According to a new report, income inequality isn’t the only thing we should be concerned about
According to the World Happiness Report 2016 Update, happiness inequality is on the rise.
What is happiness inequality? It’s the psychological parallel to income inequality: how much individuals in a society differ in their self-reported happiness levels—or subjective well-being, as happiness is sometimes called by researchers.
Since 2012, the World Happiness Report has championed the idea that happiness is a better measure of human welfare than standard indicators like wealth, education, health, or good government. And if that’s the case, it has implications for our conversations about equality, privilege, and fairness in the world.

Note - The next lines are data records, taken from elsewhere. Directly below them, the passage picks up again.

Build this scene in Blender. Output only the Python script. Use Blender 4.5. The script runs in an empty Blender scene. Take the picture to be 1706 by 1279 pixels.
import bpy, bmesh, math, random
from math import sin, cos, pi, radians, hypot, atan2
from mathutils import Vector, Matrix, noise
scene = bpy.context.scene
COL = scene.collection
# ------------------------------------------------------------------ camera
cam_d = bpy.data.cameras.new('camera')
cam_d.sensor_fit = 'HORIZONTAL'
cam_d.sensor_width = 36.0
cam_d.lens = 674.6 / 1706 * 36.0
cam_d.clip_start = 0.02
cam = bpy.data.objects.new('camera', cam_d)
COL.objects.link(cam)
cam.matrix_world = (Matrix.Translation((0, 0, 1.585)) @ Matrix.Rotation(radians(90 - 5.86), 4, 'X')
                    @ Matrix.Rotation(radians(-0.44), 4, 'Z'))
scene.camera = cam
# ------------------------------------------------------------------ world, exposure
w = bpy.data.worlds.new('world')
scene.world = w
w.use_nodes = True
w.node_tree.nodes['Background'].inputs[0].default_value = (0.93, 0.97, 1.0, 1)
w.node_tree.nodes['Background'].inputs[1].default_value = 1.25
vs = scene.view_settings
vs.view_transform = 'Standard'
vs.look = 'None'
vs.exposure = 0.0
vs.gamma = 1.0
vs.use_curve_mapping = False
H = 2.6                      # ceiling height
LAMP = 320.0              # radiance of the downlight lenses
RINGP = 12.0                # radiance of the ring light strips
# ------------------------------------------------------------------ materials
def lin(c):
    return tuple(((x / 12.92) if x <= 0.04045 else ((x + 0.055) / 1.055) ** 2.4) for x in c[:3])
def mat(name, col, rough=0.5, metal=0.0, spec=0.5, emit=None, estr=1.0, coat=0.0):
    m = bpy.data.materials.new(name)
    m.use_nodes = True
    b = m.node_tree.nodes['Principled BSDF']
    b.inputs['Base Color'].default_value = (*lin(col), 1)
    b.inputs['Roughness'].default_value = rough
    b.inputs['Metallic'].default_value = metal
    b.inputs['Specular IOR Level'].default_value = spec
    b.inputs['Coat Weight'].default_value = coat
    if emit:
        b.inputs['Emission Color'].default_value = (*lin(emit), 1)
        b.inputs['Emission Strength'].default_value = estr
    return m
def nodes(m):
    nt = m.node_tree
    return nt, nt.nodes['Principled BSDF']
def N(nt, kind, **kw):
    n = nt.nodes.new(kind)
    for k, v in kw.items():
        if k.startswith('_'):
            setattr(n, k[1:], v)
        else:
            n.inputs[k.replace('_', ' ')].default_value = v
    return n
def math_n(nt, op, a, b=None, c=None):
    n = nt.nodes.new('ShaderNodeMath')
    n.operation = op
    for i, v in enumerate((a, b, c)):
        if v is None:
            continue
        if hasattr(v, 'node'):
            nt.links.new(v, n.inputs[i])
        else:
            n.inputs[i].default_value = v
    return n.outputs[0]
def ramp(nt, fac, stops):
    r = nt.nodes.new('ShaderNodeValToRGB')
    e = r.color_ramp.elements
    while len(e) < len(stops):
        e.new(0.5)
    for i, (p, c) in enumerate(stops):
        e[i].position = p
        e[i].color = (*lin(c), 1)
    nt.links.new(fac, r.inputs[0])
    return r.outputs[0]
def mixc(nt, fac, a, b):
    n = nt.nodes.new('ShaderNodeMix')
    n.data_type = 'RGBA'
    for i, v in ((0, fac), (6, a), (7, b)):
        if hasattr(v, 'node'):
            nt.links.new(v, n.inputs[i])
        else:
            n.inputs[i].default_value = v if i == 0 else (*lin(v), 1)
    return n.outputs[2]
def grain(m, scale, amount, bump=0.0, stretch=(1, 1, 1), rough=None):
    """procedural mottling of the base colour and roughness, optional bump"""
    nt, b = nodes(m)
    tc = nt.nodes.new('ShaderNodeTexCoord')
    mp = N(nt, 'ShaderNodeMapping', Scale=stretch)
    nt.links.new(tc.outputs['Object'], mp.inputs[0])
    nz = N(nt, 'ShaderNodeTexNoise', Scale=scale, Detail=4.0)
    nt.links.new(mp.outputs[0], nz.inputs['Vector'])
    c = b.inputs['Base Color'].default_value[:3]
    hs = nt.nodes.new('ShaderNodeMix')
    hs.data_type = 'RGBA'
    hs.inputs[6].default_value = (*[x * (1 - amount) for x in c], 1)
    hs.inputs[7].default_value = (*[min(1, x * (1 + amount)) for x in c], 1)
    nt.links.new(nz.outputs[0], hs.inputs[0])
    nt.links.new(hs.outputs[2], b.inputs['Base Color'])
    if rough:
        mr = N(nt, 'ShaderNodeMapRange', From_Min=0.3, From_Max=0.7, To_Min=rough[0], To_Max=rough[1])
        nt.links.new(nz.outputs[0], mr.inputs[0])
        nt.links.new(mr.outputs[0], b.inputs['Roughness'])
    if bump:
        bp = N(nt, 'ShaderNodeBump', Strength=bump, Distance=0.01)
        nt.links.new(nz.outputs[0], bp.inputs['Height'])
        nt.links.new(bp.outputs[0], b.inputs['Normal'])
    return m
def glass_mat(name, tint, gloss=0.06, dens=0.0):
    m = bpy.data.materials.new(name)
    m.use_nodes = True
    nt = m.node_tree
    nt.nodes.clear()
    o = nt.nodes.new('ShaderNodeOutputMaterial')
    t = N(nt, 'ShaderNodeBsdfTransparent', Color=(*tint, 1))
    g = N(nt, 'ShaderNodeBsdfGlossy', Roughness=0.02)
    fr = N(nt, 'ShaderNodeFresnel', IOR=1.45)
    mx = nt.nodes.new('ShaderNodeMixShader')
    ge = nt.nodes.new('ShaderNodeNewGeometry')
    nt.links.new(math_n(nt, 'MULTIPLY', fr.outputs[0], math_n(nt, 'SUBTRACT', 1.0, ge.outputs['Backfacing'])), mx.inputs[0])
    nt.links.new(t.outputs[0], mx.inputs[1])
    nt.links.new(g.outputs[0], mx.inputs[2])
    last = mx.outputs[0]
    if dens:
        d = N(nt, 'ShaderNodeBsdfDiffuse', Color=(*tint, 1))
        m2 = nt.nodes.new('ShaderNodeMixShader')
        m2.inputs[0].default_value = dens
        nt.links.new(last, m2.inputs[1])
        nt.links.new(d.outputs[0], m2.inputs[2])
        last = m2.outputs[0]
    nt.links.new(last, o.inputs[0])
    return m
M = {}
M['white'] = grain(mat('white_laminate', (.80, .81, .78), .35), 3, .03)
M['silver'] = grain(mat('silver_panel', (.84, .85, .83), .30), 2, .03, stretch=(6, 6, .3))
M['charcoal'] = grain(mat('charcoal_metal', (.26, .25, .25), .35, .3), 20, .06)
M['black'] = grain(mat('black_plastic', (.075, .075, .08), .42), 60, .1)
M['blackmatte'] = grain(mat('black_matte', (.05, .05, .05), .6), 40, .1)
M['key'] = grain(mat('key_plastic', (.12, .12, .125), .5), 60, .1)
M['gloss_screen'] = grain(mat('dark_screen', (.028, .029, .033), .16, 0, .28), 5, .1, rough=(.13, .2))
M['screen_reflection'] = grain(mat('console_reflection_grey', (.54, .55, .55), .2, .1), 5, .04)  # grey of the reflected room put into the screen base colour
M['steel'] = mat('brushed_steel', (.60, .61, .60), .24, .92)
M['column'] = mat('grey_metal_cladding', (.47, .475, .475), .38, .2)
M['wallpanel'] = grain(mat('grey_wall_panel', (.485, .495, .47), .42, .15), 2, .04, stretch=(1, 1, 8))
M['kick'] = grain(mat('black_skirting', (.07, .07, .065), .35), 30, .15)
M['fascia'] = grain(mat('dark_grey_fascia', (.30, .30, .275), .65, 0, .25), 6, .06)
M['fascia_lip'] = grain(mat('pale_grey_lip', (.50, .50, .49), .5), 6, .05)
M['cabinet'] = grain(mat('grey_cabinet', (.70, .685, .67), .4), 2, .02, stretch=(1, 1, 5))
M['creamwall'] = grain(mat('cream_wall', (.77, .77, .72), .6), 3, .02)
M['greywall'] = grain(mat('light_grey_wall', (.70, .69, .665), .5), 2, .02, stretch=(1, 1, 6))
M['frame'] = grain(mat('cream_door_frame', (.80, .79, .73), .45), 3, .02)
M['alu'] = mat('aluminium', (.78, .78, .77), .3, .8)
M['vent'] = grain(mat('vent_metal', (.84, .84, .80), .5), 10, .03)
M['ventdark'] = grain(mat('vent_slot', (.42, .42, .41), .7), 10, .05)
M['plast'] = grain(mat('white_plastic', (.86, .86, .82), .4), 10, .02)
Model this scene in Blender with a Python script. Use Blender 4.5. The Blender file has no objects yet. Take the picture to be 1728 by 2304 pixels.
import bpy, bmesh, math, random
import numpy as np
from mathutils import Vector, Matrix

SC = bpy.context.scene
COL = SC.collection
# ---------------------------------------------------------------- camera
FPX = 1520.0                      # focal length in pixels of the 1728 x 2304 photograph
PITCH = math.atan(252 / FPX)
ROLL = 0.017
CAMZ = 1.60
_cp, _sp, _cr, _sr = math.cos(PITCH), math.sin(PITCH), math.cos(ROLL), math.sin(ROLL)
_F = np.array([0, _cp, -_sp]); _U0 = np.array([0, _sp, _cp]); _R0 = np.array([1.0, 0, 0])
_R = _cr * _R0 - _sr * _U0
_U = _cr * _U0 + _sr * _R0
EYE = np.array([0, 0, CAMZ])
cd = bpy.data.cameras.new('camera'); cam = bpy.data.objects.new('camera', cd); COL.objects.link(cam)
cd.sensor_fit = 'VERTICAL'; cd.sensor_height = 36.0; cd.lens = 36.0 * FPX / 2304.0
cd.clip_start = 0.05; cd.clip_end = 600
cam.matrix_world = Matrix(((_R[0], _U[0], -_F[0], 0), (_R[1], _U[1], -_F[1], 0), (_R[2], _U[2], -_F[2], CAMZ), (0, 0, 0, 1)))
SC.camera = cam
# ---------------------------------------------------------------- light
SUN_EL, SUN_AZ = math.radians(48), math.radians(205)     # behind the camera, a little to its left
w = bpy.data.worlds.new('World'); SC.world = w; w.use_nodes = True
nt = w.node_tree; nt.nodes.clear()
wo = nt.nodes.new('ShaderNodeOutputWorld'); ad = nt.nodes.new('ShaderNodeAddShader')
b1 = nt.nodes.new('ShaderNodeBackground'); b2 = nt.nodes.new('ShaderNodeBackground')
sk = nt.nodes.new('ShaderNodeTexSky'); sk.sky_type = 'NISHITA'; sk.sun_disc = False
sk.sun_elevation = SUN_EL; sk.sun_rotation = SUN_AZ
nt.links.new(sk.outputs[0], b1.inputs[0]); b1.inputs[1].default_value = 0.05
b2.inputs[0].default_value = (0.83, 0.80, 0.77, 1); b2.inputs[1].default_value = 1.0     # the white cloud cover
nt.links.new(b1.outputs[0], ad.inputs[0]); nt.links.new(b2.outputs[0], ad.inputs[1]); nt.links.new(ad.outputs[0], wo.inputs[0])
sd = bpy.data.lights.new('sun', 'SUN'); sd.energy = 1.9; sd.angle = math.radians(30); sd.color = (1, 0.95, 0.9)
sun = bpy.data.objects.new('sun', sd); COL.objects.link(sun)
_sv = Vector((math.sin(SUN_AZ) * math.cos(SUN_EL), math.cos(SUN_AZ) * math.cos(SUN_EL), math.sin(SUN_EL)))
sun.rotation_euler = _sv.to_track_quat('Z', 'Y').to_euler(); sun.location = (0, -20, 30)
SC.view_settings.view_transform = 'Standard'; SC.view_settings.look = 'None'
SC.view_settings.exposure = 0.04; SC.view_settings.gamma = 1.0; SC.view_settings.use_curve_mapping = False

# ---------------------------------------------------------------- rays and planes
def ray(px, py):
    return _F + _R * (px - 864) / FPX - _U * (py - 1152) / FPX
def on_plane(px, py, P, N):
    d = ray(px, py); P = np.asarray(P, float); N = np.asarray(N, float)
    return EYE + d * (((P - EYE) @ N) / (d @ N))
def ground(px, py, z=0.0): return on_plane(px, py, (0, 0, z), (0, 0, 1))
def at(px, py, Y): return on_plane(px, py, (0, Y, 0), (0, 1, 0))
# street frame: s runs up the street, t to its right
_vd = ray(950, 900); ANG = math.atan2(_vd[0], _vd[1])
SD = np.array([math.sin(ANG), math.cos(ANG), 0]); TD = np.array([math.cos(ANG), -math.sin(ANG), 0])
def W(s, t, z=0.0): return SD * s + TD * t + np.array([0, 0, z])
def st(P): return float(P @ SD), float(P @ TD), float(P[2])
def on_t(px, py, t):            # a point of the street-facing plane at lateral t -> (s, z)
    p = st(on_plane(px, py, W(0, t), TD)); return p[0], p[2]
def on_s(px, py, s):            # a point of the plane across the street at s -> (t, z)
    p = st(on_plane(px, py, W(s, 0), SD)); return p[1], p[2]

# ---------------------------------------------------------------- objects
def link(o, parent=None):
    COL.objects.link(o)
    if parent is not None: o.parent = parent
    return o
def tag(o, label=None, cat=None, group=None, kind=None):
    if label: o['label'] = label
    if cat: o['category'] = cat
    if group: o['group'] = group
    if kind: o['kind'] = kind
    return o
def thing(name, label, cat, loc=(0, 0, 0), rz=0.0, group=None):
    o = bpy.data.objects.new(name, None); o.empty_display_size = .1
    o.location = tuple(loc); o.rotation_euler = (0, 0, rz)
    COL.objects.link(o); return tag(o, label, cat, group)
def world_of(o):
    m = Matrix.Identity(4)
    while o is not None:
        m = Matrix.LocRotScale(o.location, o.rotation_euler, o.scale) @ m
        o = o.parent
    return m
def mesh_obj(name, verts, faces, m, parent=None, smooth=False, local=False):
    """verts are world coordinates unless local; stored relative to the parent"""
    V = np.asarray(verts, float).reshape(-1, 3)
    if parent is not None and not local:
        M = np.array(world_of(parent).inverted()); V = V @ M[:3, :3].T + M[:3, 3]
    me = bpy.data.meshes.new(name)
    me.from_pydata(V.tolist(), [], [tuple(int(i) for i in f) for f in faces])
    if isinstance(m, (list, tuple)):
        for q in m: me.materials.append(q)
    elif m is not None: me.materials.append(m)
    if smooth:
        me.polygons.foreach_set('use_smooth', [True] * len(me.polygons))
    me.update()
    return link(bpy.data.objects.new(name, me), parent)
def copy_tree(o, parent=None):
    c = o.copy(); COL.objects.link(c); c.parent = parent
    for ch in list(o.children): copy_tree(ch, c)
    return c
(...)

We know that income inequality can be detrimental to happiness: According to a 2011 study, for example, the American population as a whole was less happy over the past several decades in years with greater inequality. The authors of a companion study to the World Happiness Report hypothesized that happiness inequality might show a similar pattern, and that appears to be the case.
In their study, they found that countries with greater inequality of well-being also tend to have lower average well-being, even after controlling for factors like GDP per capita, life expectancy, and individuals’ reports of social support and freedom to make decisions. In other words, the more happiness equality a country has, the happier it tends to be as a whole. Among the world’s happiest countries—Denmark, Switzerland, Iceland, Norway, and Finland—three of them also rank in the top ten for happiness equality.
On an individual level, the same link exists; in fact, individuals’ happiness levels were more closely tied to the level of happiness equality in their country than to its income equality. Happiness equality was also a stronger predictor of social trust than income equality—and social trust, a belief in the integrity of other people and institutions, is crucial to personal and societal well-being.
“Inequality of well-being provides a better measure of the distribution of welfare than is provided by income and wealth,” assert the World Happiness Report authors, who hail from the University of British Columbia, the London School of Economics, and the Earth Institute.